Riding the Tourism Wave Through Airbnb

Short-term rentals have increased their share of the lodging industry from 15 percent in 2017 to 26 percent in 2019

The latest industry report performed by the Puerto Rico DMO brings great news to the tourism industry. Demand for lodging and the total revenue made by the lodging sector has increased. Interestingly, short-term rentals have increased their share of the lodging industry from 15 percent in 2017 to 26 percent in 2019.

One would think that larger participation of short-term rentals in the market would translate into not only less market share but also less revenue for hotels, but the data shows otherwise. Hotel sector revenues have remained nearly unchanged during the same time period. This last data point illustrates how, without affecting the total hotel sector revenue, almost all of the aggregate demand has been supplied by short-term rentals. It also illustrates how the market dynamics of the conventional tourism industry have been disrupted with the arrival of short-term rental platforms.

Absent of short-term rental platforms, hotels used to manage an excess in demand by bumping up the price per night and thus increasing the overall hotel sector revenue. Not doing so would be managerial nonsense. Therefore, for decades the number of rooms available on the island remained relatively stable.
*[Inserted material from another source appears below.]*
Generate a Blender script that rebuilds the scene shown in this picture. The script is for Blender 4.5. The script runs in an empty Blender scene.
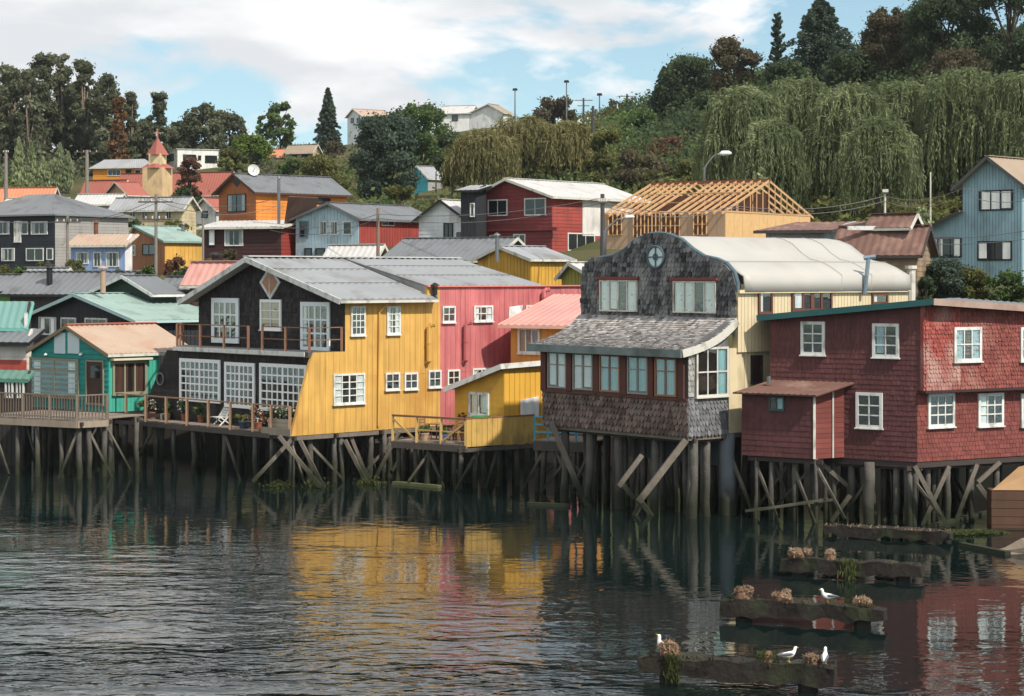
import bpy, bmesh, math, random
import numpy as np
from mathutils import Vector, noise as mnoise

# ------------------------------------------------------------------ scene, camera, sky, sun
scene = bpy.context.scene
random.seed(7)
rng = np.random.default_rng(7)
F, YH, HC = 2000.0, 275.0, 9.8           # focal length in pixels, horizon row, eye height above the water

cam_d = bpy.data.cameras.new("camera")
cam = bpy.data.objects.new("camera", cam_d)
scene.collection.objects.link(cam)
cam.location = (0, 0, HC)
cam.rotation_euler = (math.radians(90), 0, 0)
cam_d.sensor_width = 36
cam_d.lens = F * 36 / 1024
cam_d.shift_y = -(348 - YH) / 1024
cam_d.clip_end = 6000
cam_d.clip_start = 0.5
scene.camera = cam

SUN_DIR = Vector((0.54, -0.58, 0.85)).normalized()      # towards the sun
world = bpy.data.worlds.new("World")
scene.world = world
world.use_nodes = True
wn, wl = world.node_tree.nodes, world.node_tree.links
wn.clear()
def N(t, **k):
    n = wn.new(t)
    for a, b in k.items(): setattr(n, a, b)
    return n
sky = N('ShaderNodeTexSky', sky_type='NISHITA', sun_disc=False)
sky.sun_elevation = math.asin(SUN_DIR.z)
sky.sun_rotation = math.atan2(SUN_DIR.x, SUN_DIR.y)
sky.air_density = 1.2; sky.dust_density = 0.8; sky.ozone_density = 1.6
tc = N('ShaderNodeTexCoord')
vadd = N('ShaderNodeVectorMath', operation='ADD'); vadd.inputs[1].default_value = (0, 0, 0.09)
wl.new(tc.outputs['Generated'], vadd.inputs[0]); wl.new(vadd.outputs[0], sky.inputs['Vector'])
# clouds: noise over the sky direction, flattened into banks, thinning out towards the horizon and to the right
mp = N('ShaderNodeMapping'); mp.inputs['Scale'].default_value = (3.2, 3.2, 9.5); mp.inputs['Location'].default_value = (2.1, 0.4, 5.3)
wl.new(tc.outputs['Generated'], mp.inputs['Vector'])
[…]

Today, with the incursion short-term rentals into the market, the way the tourism industry responds to an increment in demand has materially changed. Nowadays, in order to catch up with new demand, supply is being increased through new short-term rental units. After all, it is easier to convert existing properties into short-term rental units than building new hotels.

The new supply brings prices back to equilibrium. This new market dynamic is great news for the tourism industry altogether because it makes staying in Puerto Rico more affordable and thus more attractive for a larger pool of tourists. In addition to a further increase in demand, it also diversifies lodging alternatives and experiences. Understanding these trends will be critical for both hotels and short-term rentals owners. Hotels will have to accentuate what makes them different from short-term rentals.
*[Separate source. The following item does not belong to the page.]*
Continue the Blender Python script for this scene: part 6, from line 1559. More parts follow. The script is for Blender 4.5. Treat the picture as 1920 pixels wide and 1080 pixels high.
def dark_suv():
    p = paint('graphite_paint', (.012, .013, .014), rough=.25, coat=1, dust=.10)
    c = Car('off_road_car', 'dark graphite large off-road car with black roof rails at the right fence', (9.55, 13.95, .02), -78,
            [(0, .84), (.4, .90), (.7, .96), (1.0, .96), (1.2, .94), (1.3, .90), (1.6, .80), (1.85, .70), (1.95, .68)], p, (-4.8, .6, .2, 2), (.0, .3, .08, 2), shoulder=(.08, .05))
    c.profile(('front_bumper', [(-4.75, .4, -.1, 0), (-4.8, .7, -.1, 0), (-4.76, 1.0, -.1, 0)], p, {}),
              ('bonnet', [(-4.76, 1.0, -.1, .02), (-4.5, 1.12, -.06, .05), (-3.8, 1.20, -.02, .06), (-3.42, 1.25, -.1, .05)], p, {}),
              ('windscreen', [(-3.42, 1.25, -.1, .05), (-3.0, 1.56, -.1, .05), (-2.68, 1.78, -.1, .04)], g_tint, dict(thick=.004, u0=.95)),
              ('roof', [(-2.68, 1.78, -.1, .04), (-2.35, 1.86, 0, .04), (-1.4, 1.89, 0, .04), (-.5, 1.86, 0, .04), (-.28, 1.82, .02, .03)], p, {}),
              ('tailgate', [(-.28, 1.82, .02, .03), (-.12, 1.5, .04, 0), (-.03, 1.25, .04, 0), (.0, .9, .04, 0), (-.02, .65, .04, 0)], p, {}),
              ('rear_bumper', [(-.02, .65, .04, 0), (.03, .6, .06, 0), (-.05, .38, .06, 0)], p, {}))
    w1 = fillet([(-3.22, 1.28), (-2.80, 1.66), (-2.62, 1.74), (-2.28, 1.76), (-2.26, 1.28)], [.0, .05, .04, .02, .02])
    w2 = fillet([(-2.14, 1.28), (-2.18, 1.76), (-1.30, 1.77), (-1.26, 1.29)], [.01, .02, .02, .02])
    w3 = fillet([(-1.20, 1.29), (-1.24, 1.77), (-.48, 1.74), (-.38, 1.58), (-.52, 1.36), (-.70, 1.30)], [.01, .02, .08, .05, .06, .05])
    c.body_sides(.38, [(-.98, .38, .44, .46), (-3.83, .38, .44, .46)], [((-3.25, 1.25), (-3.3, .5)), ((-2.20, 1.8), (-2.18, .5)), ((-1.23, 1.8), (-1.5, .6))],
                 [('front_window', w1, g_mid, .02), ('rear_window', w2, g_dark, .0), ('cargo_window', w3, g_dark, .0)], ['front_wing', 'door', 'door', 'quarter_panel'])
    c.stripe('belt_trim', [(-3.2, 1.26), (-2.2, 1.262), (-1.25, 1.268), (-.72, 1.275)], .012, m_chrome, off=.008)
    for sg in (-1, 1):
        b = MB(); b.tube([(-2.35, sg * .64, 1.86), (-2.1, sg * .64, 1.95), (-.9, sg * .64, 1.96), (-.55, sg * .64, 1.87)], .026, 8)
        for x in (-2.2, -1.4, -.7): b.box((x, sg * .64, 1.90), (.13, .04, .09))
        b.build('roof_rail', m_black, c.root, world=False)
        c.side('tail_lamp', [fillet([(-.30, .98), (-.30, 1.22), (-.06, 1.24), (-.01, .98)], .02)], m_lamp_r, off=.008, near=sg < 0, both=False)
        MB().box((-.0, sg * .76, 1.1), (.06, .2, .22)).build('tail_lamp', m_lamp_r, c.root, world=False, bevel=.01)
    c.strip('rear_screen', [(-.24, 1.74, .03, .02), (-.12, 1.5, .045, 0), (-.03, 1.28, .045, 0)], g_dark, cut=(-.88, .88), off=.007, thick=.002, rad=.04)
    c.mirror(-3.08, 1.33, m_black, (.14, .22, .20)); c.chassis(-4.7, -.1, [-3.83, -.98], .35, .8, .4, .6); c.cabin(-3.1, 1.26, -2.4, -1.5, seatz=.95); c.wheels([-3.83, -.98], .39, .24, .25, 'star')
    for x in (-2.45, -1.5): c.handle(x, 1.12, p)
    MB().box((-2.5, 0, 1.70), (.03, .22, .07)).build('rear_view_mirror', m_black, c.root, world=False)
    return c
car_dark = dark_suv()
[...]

As a result, the market standard of service will improve. On the other hand, short-term rental owners need to understand that even if today’s excess in demand is translating into more profits, the increasing supply that follows will require them constantly revise their pricing strategy and service standard if they want to thrive. Better prices and ever improving quality throughout competition will make Puerto Rico Tourism outlook look even brighter in the future.